Même si Marion pense toujours être en phase de construction
de sa personnalité scénique, celle-ci est bien avancée. En effet, sur scène elle
apparaît masquée d’un bandeau de paillettes. La voyageuse a rapporté ce
« costume » d’un voyage en Equateur où elle est partie aider un
médecin chamane à effectuer des accouchements dans un hôpital. Ce médecin
l’emmène assister à une cérémonie religieuse animiste où des Indiens masqués se
connectent avec les esprits. « Pour moi, l’espace scénique est un espace
sacré où tu peux te connecter avec les gens via un triangle (ndl :
triangle que l’on retrouve sur le site Internet de Marion), au final cela
montre que ce n’est pas vraiment "toi" qui compte dans
l’art", "l'artiste est le médiateur entre le public et l’œuvre qui le traverse".

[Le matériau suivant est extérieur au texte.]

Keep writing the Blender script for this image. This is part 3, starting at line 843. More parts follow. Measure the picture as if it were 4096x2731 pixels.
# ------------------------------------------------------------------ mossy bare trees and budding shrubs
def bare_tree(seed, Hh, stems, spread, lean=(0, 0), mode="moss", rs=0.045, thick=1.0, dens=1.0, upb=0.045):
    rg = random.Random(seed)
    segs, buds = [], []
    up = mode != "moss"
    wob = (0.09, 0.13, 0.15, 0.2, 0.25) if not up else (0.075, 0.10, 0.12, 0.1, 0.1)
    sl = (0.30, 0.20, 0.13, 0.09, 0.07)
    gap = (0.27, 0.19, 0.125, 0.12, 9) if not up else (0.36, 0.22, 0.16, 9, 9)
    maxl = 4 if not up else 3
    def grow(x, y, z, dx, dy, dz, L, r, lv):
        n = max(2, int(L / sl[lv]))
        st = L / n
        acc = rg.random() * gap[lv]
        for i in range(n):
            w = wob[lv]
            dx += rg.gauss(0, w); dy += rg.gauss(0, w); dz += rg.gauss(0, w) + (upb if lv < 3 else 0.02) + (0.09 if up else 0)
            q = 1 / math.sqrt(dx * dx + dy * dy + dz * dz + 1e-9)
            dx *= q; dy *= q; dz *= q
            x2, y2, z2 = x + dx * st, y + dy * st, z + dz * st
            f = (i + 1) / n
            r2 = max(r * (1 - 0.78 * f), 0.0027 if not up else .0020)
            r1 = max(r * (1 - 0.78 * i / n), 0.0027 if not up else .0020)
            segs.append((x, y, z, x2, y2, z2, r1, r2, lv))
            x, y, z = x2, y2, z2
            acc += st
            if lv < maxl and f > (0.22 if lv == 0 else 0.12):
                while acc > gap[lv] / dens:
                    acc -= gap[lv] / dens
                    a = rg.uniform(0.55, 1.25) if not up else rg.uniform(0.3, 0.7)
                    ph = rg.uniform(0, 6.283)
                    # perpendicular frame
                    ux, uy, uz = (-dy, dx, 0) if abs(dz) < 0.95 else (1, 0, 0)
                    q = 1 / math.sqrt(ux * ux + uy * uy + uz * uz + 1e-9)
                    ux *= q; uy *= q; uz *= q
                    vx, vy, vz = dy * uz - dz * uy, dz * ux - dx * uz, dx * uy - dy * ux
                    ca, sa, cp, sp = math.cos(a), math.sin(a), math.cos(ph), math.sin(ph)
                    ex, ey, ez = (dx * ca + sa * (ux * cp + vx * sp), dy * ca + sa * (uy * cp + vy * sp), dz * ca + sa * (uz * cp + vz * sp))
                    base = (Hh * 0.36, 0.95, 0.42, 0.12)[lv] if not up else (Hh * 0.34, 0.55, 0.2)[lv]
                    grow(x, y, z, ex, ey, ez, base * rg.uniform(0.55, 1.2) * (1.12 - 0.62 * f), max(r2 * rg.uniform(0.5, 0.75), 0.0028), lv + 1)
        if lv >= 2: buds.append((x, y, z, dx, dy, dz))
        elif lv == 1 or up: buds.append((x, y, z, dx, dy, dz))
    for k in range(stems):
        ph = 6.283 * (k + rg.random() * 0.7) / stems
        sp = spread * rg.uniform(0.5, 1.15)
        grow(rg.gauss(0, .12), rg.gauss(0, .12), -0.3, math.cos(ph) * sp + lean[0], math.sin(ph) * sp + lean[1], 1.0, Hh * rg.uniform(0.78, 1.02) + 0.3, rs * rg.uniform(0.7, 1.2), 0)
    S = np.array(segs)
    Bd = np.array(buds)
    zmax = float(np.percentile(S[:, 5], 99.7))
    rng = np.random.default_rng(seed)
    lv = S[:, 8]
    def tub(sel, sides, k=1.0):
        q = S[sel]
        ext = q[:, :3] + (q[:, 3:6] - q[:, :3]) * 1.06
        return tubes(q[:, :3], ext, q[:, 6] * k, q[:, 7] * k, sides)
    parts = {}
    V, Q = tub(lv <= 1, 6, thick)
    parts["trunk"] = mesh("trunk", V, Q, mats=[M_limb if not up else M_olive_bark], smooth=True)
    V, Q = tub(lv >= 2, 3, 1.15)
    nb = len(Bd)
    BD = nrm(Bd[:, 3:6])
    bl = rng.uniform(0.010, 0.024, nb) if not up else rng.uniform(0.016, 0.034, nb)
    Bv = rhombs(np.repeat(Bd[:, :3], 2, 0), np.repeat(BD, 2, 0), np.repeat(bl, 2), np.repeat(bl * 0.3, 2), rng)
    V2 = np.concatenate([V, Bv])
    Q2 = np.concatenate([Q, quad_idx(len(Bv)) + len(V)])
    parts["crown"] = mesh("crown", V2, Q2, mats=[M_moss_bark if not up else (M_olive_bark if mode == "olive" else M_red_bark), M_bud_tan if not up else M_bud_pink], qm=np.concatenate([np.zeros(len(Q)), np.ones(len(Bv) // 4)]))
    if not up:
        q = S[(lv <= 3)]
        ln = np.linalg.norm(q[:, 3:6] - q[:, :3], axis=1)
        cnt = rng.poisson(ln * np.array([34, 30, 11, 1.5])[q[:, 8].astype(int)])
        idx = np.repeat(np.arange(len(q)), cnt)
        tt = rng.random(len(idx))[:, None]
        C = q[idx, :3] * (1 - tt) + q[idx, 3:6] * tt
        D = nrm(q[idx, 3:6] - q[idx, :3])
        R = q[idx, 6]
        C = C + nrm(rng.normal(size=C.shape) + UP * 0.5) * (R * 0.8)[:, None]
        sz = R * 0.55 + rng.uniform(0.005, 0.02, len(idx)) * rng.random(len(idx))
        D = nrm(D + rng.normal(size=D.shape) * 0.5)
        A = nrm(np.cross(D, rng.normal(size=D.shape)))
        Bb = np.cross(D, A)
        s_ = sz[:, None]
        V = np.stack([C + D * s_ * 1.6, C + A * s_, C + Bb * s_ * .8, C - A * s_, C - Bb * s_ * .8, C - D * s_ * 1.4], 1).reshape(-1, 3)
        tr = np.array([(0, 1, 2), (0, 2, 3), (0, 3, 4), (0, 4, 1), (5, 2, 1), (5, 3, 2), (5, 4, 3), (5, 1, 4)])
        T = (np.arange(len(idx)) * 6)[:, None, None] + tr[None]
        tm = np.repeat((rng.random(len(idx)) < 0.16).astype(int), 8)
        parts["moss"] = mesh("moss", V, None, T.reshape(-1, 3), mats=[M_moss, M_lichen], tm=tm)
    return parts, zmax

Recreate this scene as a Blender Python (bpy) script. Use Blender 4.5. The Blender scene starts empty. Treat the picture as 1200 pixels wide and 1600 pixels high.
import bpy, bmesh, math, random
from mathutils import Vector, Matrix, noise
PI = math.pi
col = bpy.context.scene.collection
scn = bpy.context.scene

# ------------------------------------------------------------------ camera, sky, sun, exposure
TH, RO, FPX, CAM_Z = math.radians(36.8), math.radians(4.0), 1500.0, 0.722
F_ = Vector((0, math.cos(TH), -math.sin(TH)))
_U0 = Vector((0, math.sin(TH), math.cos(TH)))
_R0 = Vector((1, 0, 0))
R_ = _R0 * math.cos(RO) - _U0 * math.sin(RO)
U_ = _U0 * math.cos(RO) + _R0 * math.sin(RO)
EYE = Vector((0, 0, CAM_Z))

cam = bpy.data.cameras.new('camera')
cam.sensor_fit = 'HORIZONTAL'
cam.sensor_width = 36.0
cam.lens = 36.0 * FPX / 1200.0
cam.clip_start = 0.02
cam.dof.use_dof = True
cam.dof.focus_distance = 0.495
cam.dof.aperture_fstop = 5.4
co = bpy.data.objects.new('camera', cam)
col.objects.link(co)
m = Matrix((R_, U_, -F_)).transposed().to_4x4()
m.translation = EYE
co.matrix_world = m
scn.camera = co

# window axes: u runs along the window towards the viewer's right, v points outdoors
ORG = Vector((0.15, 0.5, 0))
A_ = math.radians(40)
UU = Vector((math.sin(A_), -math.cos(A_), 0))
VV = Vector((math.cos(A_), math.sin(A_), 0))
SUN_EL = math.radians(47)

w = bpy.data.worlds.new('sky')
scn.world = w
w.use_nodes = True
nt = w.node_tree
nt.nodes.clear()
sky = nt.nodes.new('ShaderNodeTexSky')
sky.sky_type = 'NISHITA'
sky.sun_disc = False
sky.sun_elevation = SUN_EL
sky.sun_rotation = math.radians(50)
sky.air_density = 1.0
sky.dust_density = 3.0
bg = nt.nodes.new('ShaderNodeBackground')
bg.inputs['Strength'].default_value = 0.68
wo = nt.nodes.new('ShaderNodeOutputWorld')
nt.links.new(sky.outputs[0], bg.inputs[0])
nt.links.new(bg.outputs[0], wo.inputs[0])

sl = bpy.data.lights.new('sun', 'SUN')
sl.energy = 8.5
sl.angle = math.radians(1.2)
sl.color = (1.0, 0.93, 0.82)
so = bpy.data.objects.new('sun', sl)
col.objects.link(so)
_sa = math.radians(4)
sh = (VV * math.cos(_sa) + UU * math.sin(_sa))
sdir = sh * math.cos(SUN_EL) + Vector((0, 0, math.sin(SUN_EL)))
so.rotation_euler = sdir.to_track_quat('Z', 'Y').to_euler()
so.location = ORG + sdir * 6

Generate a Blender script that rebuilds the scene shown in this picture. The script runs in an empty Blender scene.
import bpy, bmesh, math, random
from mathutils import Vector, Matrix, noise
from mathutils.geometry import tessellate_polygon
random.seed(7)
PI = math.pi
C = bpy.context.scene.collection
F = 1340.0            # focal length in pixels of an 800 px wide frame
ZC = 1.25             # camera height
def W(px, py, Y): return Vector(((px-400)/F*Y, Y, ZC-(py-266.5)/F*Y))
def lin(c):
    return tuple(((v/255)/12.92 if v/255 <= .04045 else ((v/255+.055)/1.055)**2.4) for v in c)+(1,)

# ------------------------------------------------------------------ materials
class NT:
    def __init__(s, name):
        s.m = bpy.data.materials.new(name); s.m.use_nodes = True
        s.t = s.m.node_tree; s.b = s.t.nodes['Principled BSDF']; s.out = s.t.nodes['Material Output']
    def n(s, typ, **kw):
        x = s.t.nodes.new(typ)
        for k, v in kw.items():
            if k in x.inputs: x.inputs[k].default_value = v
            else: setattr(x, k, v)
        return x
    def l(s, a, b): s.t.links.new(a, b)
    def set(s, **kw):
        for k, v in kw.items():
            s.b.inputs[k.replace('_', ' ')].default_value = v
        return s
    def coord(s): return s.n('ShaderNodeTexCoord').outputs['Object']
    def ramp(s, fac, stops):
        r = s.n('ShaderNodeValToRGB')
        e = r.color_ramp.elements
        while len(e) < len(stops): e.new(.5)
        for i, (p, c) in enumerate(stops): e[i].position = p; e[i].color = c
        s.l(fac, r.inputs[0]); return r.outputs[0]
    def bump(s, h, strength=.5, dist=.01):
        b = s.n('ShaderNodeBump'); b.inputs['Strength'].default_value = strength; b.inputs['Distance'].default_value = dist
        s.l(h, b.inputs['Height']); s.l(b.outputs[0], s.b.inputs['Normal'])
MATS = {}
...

Au final, la chanteuse de par son expérience, ne ressent
plus le besoin de porter ce masque à chaque prestation. "Il constitue une protection face au public à qui je délivre mes histoires".
La communauté Marion
Corrales
Mais actuellement, l’objectif est de créer une communauté
de fans autour de Marion Corrales tout en gardant l’image énigmatique
qu’implique le statut de l’artiste : "Parfois c’est
décourageant d’avoir seulement 15 personnes qui s’abonnent à ta page Facebook
le lendemain d’un concert. Cependant, je préfère avoir un petit groupe de fans
mais des gens qui rentrent complètement dans mon univers à l’exemple de ceux
qui m’envoient des poèmes ou me proposent de l’argent pour financer un
potentiel album."
"Quand j’ai commencé sérieusement ma carrière
musicale en 2009, je me suis donnée 2 ans pour ça fonctionne, mais plus tu
rentres dans cet univers, plus il est difficile de s’arrêter. Il m’arrive de me
lever le matin en me demandant si je pourrais toujours faire de la musique. Ma nouvelle technique,
c’est de me dire que c'est le moment présent qui compte, et justement en ce moment je suis en train de réaliser mon rêve en chantant pour les gens »; et on lui souhaite que ce rêve dure longtemps.